> _Given data_
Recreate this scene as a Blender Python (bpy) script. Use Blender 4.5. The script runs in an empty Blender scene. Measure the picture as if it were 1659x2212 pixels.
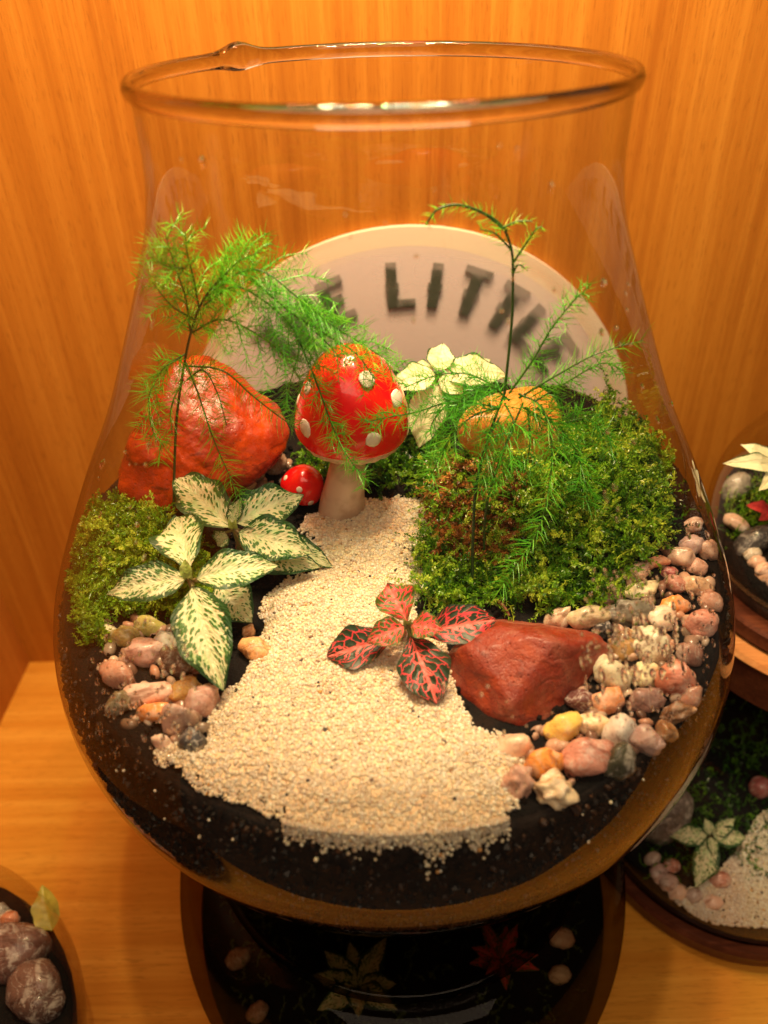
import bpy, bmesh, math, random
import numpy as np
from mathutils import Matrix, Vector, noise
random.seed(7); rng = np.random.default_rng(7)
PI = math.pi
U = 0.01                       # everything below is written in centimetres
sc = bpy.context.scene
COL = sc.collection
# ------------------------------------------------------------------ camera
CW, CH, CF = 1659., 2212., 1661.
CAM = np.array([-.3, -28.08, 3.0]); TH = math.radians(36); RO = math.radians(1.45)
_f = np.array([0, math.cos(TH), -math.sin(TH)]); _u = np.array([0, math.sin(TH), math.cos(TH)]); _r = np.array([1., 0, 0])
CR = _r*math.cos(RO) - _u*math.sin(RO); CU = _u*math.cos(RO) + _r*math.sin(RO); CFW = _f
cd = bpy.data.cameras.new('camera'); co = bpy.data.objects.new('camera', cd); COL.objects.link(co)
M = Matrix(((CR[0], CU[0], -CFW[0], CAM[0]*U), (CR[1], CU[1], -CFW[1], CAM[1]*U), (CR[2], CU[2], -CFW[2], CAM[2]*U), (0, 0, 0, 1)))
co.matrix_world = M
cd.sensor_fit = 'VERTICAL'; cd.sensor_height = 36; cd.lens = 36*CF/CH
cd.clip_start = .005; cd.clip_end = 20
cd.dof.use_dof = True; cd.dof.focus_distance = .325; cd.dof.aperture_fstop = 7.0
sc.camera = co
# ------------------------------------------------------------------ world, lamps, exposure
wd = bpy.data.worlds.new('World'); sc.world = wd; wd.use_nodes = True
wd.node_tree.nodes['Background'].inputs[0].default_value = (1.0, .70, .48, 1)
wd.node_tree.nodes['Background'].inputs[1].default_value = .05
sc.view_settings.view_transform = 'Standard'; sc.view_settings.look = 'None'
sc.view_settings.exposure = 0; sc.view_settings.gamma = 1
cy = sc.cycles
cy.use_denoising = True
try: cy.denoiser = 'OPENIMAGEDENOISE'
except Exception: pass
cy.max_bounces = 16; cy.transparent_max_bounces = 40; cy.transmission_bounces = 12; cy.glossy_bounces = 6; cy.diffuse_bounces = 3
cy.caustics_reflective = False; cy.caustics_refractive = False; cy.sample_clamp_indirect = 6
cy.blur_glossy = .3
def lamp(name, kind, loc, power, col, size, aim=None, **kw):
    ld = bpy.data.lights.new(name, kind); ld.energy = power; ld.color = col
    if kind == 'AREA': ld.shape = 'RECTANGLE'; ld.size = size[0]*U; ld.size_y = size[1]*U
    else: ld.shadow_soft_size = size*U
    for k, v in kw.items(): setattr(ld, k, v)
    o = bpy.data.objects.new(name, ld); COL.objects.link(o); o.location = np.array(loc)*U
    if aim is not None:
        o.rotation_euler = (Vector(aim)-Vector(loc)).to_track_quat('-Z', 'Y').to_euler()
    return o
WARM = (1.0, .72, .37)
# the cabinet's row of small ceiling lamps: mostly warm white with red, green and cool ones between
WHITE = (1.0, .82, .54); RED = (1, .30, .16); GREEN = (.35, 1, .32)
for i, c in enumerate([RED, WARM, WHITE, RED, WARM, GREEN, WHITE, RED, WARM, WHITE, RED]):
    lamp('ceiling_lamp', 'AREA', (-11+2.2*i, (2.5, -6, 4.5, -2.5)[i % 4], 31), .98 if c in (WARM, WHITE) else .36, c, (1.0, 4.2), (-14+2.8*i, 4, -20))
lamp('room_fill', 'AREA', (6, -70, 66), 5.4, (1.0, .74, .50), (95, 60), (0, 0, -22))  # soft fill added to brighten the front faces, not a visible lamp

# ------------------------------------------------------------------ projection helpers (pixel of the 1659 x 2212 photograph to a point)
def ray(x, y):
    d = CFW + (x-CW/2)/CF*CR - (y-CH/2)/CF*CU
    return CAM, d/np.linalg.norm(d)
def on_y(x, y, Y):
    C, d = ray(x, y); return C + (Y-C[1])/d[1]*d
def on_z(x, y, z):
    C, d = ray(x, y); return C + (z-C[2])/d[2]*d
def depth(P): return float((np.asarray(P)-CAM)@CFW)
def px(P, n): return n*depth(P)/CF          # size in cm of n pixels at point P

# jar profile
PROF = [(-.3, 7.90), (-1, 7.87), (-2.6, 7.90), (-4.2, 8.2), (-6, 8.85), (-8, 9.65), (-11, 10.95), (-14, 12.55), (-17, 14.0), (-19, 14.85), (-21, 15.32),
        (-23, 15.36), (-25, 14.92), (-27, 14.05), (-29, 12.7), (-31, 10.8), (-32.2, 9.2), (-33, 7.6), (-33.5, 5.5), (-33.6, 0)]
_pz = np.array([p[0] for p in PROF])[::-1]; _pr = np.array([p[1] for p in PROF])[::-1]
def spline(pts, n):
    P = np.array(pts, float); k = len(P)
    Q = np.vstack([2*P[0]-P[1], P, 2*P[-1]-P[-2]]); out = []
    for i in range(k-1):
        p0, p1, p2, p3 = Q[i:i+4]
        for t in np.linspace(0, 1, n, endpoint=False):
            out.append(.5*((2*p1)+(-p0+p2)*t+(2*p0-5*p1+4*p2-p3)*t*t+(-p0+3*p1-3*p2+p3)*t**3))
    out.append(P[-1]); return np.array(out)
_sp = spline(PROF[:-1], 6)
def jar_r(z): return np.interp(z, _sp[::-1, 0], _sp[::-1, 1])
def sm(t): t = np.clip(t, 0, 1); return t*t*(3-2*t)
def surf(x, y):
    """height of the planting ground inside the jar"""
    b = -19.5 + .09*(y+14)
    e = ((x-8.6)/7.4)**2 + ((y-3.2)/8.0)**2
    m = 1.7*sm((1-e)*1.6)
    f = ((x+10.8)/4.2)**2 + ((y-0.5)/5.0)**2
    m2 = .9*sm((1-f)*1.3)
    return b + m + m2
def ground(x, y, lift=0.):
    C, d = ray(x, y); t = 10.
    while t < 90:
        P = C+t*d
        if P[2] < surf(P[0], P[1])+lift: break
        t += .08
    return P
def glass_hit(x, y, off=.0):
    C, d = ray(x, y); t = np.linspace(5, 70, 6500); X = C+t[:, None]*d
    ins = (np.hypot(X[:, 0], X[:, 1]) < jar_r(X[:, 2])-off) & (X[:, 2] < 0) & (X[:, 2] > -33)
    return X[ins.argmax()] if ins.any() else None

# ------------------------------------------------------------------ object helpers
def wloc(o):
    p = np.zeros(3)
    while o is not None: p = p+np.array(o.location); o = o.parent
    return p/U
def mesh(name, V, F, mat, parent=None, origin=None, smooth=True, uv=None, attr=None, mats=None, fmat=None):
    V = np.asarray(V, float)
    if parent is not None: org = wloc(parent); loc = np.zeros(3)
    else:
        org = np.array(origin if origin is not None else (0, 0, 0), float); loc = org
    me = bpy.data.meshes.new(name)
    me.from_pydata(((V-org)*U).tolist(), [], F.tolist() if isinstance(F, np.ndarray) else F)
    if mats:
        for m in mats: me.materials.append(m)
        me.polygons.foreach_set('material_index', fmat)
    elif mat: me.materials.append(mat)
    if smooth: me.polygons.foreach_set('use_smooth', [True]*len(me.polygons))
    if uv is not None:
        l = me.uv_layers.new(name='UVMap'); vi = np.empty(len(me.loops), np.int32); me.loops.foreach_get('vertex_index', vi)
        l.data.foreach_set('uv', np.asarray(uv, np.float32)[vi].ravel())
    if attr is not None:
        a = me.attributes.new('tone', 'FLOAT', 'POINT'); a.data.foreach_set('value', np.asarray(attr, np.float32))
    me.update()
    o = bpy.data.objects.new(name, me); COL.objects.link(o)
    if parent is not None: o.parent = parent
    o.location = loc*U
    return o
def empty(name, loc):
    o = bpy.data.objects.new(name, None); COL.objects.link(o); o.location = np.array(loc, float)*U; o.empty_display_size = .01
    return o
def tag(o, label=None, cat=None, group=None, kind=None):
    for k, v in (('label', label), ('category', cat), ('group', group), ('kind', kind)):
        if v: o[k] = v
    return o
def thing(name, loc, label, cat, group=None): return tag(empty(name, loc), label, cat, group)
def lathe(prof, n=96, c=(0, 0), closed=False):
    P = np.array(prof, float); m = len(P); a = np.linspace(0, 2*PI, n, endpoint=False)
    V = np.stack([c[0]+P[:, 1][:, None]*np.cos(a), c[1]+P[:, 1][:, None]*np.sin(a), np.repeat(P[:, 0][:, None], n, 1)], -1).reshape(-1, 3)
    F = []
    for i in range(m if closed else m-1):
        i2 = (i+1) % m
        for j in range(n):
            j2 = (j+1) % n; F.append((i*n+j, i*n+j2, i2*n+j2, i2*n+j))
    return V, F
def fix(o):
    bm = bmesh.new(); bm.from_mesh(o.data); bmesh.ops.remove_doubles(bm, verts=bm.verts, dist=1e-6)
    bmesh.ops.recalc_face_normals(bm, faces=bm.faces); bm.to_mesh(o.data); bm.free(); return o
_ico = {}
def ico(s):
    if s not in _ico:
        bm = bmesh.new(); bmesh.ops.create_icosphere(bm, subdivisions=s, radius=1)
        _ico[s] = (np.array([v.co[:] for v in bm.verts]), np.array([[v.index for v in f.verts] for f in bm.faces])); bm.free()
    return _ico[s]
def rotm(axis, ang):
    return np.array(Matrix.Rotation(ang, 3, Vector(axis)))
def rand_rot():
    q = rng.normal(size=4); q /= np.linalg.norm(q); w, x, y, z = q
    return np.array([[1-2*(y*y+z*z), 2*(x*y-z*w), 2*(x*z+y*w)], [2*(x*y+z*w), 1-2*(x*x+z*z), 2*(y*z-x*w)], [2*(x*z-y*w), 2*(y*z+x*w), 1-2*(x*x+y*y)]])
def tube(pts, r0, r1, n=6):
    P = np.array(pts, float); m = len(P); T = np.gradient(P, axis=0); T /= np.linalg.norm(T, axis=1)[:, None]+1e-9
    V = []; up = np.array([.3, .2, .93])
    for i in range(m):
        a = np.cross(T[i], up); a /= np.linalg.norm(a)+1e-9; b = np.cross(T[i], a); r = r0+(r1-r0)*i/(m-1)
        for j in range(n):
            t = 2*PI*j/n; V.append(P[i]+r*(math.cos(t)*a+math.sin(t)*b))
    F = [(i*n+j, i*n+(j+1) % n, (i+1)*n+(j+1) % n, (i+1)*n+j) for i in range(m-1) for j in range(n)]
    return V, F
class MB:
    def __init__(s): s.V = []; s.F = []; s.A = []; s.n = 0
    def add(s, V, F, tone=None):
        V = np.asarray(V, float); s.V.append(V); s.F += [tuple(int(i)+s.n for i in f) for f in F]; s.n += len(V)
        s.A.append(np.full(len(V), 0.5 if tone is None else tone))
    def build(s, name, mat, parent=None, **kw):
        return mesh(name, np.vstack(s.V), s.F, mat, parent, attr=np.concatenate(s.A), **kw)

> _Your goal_
Read the data above and pull out each line that holds the string "pixels".

> _Solution for this problem_
Recreate this scene as a Blender Python (bpy) script. Use Blender 4.5. The script runs in an empty Blender scene. Measure the picture as if it were 1659x2212 pixels.
def px(P, n): return n*depth(P)/CF          # size in cm of n pixels at point P